*Records to use:*

--------------------------------

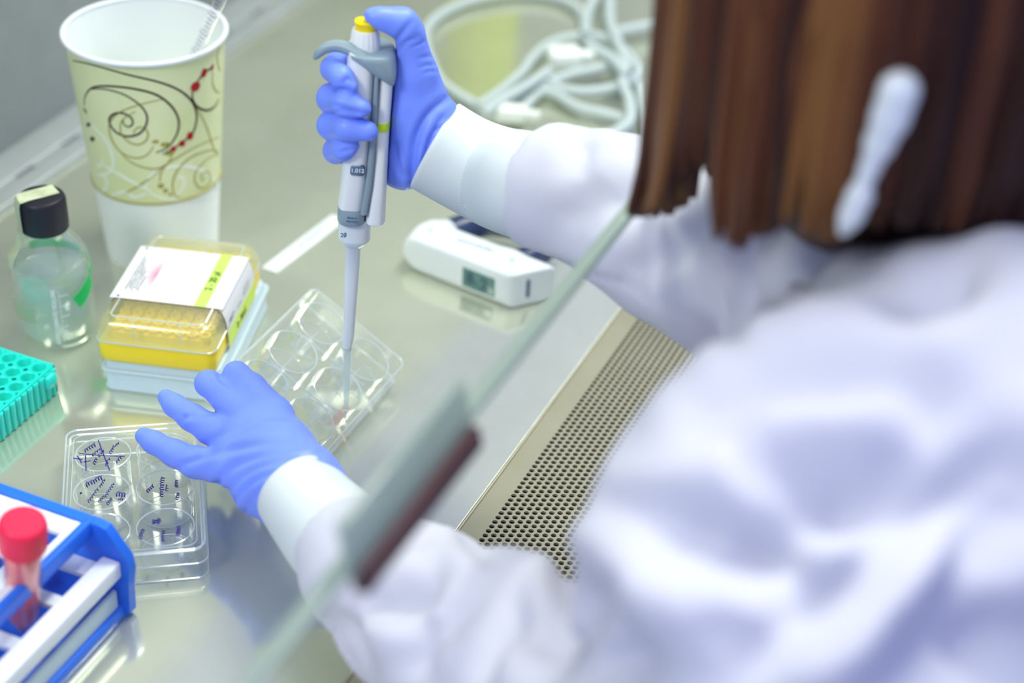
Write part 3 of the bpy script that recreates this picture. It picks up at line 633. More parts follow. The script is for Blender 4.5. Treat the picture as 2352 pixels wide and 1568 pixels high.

--------------------------------

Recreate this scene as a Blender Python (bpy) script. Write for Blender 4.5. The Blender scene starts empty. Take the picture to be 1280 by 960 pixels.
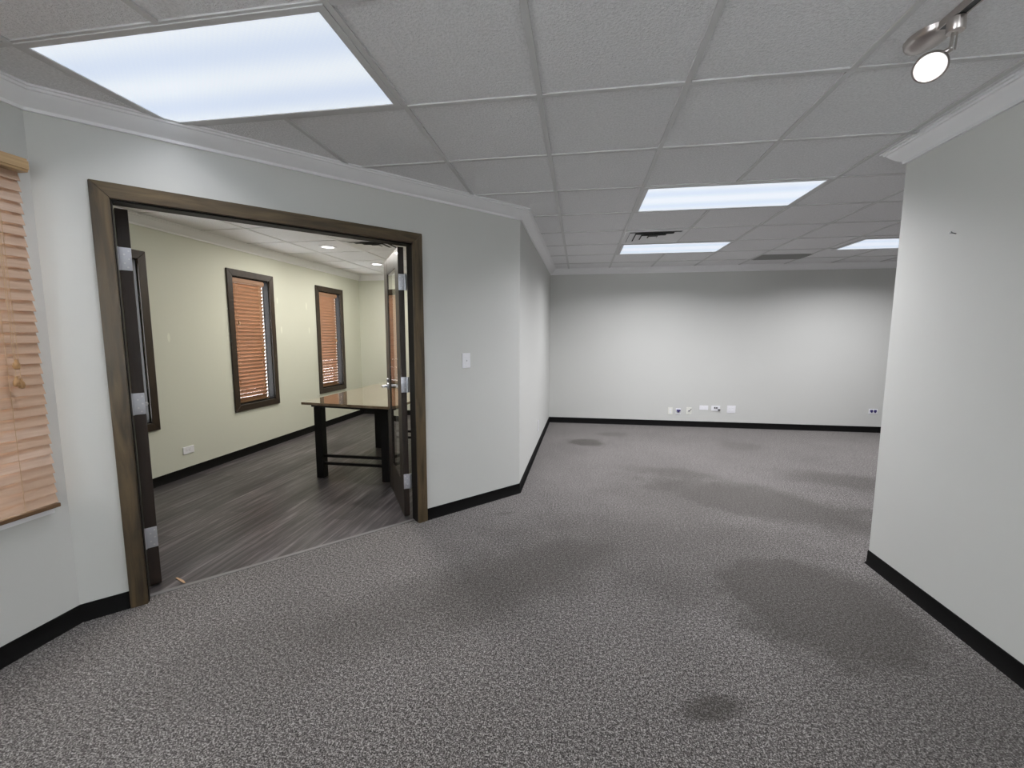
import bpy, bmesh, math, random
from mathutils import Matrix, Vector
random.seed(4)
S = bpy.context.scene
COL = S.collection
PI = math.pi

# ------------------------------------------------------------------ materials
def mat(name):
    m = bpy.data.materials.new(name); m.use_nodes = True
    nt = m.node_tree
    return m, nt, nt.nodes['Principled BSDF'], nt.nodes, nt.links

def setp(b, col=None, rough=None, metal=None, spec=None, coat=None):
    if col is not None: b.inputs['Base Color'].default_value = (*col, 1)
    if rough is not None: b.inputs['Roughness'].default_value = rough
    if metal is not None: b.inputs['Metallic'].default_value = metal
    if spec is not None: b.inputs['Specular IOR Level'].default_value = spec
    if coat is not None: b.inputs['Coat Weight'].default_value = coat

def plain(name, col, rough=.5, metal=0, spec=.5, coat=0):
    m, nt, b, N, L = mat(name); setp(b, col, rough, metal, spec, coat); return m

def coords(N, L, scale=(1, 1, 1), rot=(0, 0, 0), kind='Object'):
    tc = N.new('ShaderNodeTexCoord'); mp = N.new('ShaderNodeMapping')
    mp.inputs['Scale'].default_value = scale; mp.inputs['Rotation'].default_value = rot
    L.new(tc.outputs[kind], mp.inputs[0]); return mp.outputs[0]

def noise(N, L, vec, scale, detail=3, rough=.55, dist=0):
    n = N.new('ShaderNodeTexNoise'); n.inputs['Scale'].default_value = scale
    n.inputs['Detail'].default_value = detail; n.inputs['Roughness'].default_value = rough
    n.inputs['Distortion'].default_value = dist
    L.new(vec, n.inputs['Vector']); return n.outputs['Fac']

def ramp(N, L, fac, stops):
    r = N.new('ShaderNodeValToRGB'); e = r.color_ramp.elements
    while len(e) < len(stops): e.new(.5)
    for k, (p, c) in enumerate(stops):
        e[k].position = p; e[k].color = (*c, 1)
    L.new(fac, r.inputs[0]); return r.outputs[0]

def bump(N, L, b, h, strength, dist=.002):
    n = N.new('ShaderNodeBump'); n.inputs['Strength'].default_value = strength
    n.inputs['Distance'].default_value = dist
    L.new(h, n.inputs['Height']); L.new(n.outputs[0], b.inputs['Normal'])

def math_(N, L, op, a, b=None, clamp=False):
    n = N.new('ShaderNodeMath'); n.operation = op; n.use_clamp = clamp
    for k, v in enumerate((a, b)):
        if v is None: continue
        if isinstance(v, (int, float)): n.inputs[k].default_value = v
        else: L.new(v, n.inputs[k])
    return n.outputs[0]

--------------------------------

*Do this:* Only lines with "scene" are wanted here; list each of them.

*Written answer:*
Recreate this scene as a Blender Python (bpy) script. Write for Blender 4.5. The Blender scene starts empty. Take the picture to be 1280 by 960 pixels.
S = bpy.context.scene